4. Время и пространство
«Эти слова она произнесла таким нежным тоном и сопроводила таким шаловливым взглядом, что Файрблад, парень не промах, поймал ее руку и стал действовать дальше с таким пылом, что в несколько минут (если подражать его действиям быстротой рассказа) совершил насилье над прелестной девой, – верней, совершил бы, если бы она этого не предотвратила, своевременно отдавшись сама».
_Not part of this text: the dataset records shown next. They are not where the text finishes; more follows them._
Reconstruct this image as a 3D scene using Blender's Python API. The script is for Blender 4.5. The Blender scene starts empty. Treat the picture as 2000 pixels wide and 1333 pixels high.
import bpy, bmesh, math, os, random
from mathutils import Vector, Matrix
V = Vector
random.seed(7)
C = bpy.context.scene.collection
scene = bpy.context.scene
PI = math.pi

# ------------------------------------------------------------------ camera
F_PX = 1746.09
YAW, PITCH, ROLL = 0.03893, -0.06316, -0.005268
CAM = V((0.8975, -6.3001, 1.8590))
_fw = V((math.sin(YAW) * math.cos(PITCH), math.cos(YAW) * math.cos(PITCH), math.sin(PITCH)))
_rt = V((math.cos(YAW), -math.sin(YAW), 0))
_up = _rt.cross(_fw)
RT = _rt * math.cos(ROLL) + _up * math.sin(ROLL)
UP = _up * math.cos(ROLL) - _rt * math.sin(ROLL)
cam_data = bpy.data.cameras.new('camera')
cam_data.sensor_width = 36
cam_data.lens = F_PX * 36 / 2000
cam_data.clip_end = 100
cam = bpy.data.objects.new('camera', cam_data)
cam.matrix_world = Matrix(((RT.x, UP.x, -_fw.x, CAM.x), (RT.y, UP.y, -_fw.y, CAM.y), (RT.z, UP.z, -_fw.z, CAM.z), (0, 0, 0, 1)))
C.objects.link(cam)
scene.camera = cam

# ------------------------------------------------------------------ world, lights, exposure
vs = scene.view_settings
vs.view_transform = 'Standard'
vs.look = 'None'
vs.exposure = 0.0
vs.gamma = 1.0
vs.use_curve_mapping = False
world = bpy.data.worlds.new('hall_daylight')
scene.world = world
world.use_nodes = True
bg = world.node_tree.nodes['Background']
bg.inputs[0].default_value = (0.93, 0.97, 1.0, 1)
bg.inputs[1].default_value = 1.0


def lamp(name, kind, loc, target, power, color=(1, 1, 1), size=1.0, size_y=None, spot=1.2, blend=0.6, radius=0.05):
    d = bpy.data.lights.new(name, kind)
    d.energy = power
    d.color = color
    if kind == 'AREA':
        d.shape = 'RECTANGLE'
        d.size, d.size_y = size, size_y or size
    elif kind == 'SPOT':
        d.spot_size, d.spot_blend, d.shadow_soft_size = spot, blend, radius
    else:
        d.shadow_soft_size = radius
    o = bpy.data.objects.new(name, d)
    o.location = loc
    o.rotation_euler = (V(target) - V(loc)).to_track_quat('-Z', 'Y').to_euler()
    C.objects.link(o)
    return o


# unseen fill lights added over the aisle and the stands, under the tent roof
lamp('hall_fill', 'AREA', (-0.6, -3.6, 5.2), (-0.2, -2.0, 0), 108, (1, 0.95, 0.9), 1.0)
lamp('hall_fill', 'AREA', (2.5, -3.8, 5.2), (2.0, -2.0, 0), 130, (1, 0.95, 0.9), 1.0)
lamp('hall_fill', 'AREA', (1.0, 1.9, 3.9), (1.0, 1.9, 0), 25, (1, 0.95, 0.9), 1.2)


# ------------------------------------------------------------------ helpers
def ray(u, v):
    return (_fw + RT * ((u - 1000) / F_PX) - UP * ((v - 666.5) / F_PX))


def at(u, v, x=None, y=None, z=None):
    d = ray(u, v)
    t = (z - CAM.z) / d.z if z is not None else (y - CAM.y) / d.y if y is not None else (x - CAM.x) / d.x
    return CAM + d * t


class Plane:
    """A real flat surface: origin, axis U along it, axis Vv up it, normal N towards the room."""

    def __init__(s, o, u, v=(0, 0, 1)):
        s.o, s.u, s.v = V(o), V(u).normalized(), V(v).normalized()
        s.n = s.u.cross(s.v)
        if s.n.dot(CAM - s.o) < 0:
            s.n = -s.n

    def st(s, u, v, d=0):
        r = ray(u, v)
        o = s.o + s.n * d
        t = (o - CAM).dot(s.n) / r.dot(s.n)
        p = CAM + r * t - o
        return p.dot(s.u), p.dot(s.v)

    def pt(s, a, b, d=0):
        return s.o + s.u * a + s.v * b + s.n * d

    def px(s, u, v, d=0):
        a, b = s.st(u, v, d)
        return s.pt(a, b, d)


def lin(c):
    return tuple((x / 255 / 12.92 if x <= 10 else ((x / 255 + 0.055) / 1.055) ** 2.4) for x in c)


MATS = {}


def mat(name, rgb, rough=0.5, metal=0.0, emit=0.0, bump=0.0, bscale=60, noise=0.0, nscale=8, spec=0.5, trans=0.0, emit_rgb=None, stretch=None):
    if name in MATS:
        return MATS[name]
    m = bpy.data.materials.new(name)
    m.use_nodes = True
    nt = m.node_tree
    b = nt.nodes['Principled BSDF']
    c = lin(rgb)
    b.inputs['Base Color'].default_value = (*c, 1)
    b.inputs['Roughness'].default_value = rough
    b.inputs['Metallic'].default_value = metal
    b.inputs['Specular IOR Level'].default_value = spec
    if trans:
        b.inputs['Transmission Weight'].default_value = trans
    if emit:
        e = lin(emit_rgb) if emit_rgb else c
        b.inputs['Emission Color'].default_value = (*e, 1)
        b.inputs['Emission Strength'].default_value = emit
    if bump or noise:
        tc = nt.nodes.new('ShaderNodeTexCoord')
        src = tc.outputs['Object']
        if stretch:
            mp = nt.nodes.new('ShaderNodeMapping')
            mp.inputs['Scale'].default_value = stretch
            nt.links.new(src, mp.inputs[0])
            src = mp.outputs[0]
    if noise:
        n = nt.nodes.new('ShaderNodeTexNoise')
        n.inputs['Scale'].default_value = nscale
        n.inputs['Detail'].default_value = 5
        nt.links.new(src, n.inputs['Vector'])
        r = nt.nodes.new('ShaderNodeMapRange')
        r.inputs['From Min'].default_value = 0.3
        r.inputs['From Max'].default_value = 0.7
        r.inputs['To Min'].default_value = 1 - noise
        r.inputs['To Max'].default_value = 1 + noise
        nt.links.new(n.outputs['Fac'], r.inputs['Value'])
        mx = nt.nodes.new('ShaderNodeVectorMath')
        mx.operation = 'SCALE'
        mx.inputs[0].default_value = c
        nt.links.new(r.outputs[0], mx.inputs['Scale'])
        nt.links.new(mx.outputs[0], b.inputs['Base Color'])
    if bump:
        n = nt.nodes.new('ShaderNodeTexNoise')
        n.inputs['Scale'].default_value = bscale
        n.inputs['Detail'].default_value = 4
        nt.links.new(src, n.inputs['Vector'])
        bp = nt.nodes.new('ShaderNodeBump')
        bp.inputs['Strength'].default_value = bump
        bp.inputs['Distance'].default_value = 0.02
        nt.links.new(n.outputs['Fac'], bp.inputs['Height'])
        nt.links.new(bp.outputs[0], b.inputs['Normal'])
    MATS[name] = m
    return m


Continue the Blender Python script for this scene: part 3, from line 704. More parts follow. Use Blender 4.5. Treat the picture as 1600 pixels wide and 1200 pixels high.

Уникальность этого отрывка (Фильдинг, «История Джонатана Уайльда Великого») состоит в том, что протяженность повествования в нем сознательно ставится автором в связь с продолжительностью повествуемого события. Вообще же, эпос никогда не подражает действию ни быстротой, ни медленностью рассказа. Историю Анны Карениной, например, можно изложить и в двух томах, и в полутора строчках рассказа («Анна, полюбив Вронского, оставила мужа, но потом была вынуждена покончить с собой»). Речь идет, разумеется не о качестве повествования, а о принципиальной возможности любого его сокращения или расширения при сохранении той же реальной длительности описываемых событий во времени. А вот изложить, например, «Гамлета» в виде короткой пьесы протяженностью в две-три фразы или даже в несколько страниц невозможно.
Почему же эпос, подобно Алисе из «Страны чудес», легко поддается растяжению и сжатию, а драма сохраняет сопротивляемость жесткого каркаса? Ответ прост. Можно сказать, что для эпоса происходящим событием является самый процесс его рассказывания: чем дольше этот процесс продолжается, тем больше получается слов. Поэтому их количество можно использовать лишь для измерения длительности повествования, но отнюдь не повествуемых событий. А событие драмы – это она сама. Происходящее на сцене всегда является для нас в значительной степени иллюзией реальности. Зритель (по крайней мере современный европейский) автоматически предполагает, что эпизод, играемый на сцене, скажем, пять минут, воспроизводит отрезок жизни, который в реальности продолжается тоже примерно пять минут. Поскольку происходящее выражается в основном через диалог, протяженность действия довольно жестко определяется количеством слов драматического текста. Одна страница такого текста играется в среднем две-три минуты. Это означает, что на одной странице драматург может представить всего три минуты из жизни своих персонажей (вот почему нельзя свести к одной странице «Гамлета»). Для повествования же такие расчеты просто не имеют смысла.
Таким образом, время в драме и время в эпосе имеют совершенно разное значение. Рассказчик обращается со временем произвольно, сокращает и растягивает его, как бы рассматривая в бинокль то с передней, то с обратной стороны. Два года он может вместить в две строки, а десять минут – в две сотни страниц.
Иначе творит драматург. Время – краеугольный камень его мышления. Ведь жизнь отражается в драме «в натуральную величину», протекает более или менее с равномерной и реальной скоростью. Каждую секунду приходится считать, каждое событие (а также их последовательность и промежутки между ними) рассчитывать. Продолжительность театрального представления в наши дни составляет два-три часа. Это означает, что драма в состоянии воспроизвести из жизни героев не более трех часов. За это время должны раскрыться их характеры, определиться жизненные пути, выстроиться или сломаться их судьбы. Названные свойства драматического времени: отмеренность, равномерность и реальность определяют многие особенности формы и изобразительных средств драмы.